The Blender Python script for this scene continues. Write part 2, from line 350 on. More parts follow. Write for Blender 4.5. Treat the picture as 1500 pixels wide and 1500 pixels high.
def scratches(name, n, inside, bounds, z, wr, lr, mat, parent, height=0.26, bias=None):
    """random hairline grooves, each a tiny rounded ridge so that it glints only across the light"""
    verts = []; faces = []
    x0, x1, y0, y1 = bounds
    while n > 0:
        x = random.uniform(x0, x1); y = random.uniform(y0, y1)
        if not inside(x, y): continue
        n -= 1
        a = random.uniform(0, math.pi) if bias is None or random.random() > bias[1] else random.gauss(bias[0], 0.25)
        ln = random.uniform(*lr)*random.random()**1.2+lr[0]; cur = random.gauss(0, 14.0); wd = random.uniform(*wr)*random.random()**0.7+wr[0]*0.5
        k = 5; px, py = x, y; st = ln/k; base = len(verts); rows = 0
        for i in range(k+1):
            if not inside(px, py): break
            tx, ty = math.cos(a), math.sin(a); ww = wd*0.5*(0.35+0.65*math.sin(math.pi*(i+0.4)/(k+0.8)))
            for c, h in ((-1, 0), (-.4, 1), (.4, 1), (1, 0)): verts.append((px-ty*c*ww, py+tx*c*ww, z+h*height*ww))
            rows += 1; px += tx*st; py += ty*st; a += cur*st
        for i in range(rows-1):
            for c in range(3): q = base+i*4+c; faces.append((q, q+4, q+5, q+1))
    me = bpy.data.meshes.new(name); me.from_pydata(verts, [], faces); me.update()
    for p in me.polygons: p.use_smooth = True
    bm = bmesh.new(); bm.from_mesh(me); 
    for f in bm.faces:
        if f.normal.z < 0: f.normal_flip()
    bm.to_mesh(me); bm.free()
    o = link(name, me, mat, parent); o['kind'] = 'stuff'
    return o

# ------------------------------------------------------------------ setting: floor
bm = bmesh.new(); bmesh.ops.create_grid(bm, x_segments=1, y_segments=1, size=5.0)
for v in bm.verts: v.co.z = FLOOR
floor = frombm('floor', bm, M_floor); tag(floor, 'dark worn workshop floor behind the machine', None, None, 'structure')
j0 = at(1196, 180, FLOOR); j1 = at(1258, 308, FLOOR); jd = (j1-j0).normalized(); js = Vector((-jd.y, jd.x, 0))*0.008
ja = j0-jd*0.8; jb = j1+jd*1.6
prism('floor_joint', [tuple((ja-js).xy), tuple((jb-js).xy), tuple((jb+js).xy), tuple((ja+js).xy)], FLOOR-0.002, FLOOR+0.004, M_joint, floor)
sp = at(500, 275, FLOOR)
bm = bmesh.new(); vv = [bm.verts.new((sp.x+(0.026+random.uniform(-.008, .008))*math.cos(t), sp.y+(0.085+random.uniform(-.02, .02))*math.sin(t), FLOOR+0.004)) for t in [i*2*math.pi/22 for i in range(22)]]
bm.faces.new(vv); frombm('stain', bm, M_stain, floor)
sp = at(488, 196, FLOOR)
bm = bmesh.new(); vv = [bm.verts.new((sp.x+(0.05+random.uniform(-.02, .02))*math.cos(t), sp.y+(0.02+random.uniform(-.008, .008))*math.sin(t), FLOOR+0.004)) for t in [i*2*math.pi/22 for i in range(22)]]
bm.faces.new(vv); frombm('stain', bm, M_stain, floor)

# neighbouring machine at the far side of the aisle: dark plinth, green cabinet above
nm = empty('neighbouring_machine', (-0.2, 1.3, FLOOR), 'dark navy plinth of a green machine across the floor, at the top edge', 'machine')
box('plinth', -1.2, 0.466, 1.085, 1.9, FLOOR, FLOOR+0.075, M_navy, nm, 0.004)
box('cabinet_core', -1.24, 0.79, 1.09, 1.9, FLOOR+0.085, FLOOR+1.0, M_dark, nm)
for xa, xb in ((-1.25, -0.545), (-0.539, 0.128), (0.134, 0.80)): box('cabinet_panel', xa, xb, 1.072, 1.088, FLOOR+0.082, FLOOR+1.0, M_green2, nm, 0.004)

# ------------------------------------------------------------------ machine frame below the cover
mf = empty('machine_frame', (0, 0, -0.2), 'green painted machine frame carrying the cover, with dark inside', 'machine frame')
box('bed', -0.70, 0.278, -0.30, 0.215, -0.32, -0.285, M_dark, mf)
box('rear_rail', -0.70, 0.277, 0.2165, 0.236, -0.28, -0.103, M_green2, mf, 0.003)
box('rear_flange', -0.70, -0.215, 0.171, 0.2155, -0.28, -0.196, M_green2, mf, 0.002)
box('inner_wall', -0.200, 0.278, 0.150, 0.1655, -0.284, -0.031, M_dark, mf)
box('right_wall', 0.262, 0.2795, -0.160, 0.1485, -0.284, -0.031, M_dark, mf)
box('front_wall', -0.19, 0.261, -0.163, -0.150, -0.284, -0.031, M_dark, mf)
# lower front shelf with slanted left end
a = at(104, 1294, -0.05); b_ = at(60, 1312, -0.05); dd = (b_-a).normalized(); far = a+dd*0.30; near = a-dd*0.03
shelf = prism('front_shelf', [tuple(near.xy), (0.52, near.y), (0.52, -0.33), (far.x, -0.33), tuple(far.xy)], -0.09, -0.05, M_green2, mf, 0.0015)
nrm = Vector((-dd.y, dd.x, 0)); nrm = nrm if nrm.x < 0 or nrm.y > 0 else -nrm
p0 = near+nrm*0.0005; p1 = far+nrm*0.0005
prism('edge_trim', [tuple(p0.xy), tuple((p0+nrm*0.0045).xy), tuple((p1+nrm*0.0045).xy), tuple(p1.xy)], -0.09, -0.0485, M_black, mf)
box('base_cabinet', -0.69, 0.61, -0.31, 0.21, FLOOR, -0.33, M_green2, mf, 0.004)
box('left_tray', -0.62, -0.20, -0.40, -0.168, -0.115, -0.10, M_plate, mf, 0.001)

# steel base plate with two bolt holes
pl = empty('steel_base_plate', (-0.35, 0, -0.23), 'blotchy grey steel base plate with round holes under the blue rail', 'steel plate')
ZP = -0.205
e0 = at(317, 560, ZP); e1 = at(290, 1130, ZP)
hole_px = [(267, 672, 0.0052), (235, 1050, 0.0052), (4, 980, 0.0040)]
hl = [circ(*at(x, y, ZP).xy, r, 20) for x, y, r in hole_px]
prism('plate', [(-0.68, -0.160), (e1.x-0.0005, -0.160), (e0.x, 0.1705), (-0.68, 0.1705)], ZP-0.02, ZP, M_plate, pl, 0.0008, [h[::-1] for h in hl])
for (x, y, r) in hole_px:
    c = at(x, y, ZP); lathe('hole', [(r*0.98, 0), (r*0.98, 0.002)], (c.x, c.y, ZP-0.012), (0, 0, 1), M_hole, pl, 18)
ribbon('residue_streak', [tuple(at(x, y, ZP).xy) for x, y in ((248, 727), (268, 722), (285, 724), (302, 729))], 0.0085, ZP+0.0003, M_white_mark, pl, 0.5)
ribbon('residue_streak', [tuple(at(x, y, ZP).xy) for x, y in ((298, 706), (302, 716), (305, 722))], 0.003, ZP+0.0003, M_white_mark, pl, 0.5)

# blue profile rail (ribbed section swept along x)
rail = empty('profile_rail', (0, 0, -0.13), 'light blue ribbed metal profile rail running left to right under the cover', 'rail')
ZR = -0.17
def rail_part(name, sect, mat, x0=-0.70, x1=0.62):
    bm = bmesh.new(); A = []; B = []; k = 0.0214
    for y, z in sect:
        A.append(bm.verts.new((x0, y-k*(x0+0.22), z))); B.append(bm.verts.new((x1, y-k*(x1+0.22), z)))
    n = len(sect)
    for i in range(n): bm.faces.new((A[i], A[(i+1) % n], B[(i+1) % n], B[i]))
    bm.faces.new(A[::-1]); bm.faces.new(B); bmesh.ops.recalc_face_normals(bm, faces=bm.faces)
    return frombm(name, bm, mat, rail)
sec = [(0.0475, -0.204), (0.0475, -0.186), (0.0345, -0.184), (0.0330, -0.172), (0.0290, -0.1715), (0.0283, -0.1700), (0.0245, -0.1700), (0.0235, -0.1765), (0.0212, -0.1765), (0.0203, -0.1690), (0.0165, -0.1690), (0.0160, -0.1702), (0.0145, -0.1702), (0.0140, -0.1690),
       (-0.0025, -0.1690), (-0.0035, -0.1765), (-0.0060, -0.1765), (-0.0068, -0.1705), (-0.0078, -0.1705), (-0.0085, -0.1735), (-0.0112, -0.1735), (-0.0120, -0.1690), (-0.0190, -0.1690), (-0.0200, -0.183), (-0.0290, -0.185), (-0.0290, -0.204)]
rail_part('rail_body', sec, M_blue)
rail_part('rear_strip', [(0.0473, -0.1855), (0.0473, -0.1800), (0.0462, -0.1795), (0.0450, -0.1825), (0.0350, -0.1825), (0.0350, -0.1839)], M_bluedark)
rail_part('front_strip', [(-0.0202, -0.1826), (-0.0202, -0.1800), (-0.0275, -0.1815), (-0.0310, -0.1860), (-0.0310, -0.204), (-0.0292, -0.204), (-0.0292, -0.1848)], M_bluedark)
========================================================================
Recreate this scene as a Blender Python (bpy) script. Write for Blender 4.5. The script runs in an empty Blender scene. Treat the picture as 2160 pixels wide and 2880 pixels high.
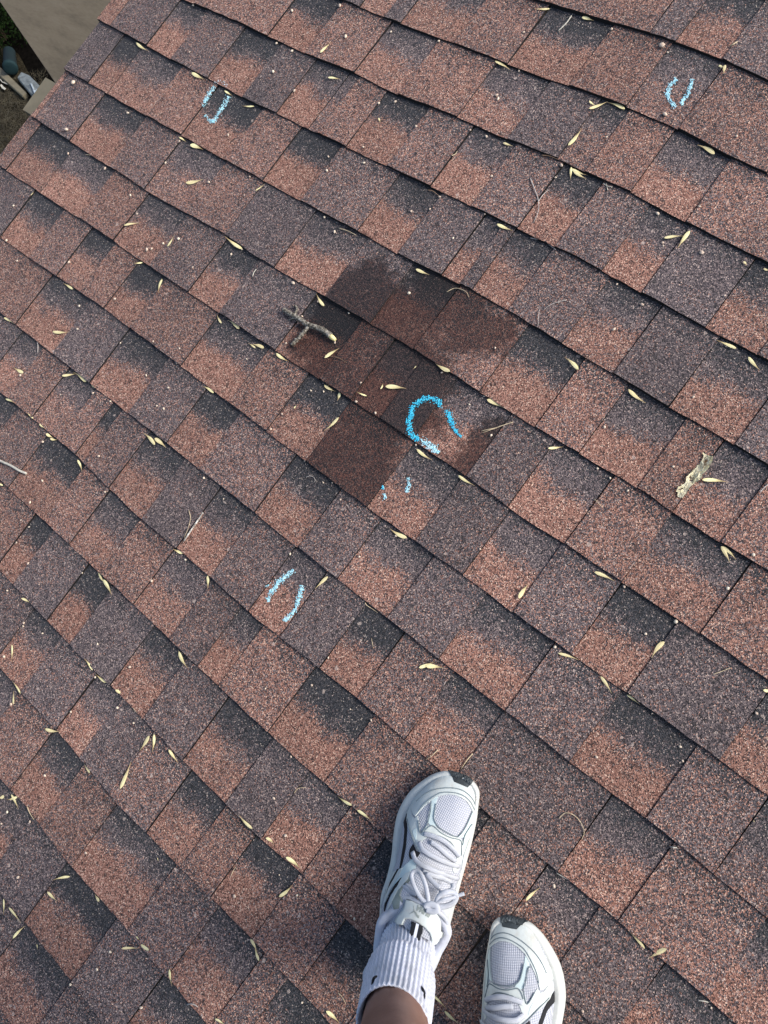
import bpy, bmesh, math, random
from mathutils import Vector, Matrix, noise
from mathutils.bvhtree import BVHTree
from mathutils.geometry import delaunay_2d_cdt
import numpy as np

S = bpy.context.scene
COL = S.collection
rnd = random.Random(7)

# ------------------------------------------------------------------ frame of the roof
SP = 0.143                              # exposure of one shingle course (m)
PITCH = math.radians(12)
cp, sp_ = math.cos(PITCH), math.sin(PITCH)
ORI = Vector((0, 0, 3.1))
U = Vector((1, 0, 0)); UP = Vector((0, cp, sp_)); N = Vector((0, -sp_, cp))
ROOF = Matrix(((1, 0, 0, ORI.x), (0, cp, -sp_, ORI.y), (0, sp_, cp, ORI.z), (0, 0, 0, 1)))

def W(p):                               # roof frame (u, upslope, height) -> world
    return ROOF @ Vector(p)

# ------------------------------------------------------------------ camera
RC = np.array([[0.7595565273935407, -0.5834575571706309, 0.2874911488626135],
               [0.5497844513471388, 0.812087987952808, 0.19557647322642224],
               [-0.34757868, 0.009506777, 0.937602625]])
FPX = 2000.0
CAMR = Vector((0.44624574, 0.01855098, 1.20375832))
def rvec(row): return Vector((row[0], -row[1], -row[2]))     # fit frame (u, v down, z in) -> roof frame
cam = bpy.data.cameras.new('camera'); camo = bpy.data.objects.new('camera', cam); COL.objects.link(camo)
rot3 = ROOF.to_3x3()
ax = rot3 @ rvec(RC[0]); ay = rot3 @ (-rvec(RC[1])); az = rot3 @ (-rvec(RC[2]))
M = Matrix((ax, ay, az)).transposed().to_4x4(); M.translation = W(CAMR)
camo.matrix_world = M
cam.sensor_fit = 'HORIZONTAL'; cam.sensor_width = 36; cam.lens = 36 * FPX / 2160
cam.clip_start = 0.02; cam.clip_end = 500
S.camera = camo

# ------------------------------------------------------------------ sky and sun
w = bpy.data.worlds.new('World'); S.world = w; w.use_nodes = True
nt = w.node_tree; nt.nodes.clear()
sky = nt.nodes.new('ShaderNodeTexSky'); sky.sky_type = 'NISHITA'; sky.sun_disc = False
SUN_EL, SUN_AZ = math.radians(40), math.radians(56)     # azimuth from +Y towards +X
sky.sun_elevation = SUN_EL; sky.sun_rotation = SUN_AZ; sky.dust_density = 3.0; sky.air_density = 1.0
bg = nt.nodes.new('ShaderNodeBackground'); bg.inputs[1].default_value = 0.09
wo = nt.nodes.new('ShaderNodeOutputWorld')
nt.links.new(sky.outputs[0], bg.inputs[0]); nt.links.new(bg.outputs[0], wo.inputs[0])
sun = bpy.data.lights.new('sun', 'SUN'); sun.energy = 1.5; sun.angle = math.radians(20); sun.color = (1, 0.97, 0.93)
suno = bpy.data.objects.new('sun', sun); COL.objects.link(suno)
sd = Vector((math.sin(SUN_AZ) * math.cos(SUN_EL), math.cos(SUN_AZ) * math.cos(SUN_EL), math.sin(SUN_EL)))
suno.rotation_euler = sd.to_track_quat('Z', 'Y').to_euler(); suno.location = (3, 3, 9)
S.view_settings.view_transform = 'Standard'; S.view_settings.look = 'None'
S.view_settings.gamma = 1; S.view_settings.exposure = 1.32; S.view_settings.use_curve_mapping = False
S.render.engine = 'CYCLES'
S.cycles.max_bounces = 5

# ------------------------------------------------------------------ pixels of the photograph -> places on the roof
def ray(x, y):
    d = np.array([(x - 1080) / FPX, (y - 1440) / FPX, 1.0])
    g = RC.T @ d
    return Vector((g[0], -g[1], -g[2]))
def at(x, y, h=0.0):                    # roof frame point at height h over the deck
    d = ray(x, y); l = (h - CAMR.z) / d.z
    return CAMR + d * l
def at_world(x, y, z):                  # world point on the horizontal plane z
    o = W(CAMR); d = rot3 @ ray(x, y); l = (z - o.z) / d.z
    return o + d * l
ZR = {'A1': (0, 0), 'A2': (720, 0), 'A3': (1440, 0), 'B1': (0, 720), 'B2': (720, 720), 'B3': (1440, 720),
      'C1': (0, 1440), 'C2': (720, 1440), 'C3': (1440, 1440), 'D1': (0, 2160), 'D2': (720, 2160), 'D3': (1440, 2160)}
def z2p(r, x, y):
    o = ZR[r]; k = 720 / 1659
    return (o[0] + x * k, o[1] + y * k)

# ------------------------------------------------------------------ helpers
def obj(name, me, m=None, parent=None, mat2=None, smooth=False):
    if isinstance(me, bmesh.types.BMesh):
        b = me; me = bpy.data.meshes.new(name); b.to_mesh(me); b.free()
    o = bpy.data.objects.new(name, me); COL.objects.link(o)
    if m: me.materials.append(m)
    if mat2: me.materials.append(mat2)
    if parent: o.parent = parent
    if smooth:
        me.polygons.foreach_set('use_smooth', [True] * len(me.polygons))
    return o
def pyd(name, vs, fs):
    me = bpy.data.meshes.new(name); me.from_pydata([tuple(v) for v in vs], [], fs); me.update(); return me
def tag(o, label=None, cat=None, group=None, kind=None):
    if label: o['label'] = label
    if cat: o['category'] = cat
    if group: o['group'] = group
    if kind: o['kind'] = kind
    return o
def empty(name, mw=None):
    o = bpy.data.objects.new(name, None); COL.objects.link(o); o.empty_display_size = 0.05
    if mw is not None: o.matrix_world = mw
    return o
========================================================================
#### Task description:
Start with the line that includes "Recreate this scene" and finish with the line that includes "S.camera = camo": reproduce those lines exactly, nothing before or after, and omit any pictures.

#### Complete output:
Recreate this scene as a Blender Python (bpy) script. Write for Blender 4.5. The script runs in an empty Blender scene. Treat the picture as 2160 pixels wide and 2880 pixels high.
import bpy, bmesh, math, random
from mathutils import Vector, Matrix, noise
from mathutils.bvhtree import BVHTree
from mathutils.geometry import delaunay_2d_cdt
import numpy as np

S = bpy.context.scene
COL = S.collection
rnd = random.Random(7)

# ------------------------------------------------------------------ frame of the roof
SP = 0.143                              # exposure of one shingle course (m)
PITCH = math.radians(12)
cp, sp_ = math.cos(PITCH), math.sin(PITCH)
ORI = Vector((0, 0, 3.1))
U = Vector((1, 0, 0)); UP = Vector((0, cp, sp_)); N = Vector((0, -sp_, cp))
ROOF = Matrix(((1, 0, 0, ORI.x), (0, cp, -sp_, ORI.y), (0, sp_, cp, ORI.z), (0, 0, 0, 1)))

def W(p):                               # roof frame (u, upslope, height) -> world
    return ROOF @ Vector(p)

# ------------------------------------------------------------------ camera
RC = np.array([[0.7595565273935407, -0.5834575571706309, 0.2874911488626135],
               [0.5497844513471388, 0.812087987952808, 0.19557647322642224],
               [-0.34757868, 0.009506777, 0.937602625]])
FPX = 2000.0
CAMR = Vector((0.44624574, 0.01855098, 1.20375832))
def rvec(row): return Vector((row[0], -row[1], -row[2]))     # fit frame (u, v down, z in) -> roof frame
cam = bpy.data.cameras.new('camera'); camo = bpy.data.objects.new('camera', cam); COL.objects.link(camo)
rot3 = ROOF.to_3x3()
ax = rot3 @ rvec(RC[0]); ay = rot3 @ (-rvec(RC[1])); az = rot3 @ (-rvec(RC[2]))
M = Matrix((ax, ay, az)).transposed().to_4x4(); M.translation = W(CAMR)
camo.matrix_world = M
cam.sensor_fit = 'HORIZONTAL'; cam.sensor_width = 36; cam.lens = 36 * FPX / 2160
cam.clip_start = 0.02; cam.clip_end = 500
S.camera = camo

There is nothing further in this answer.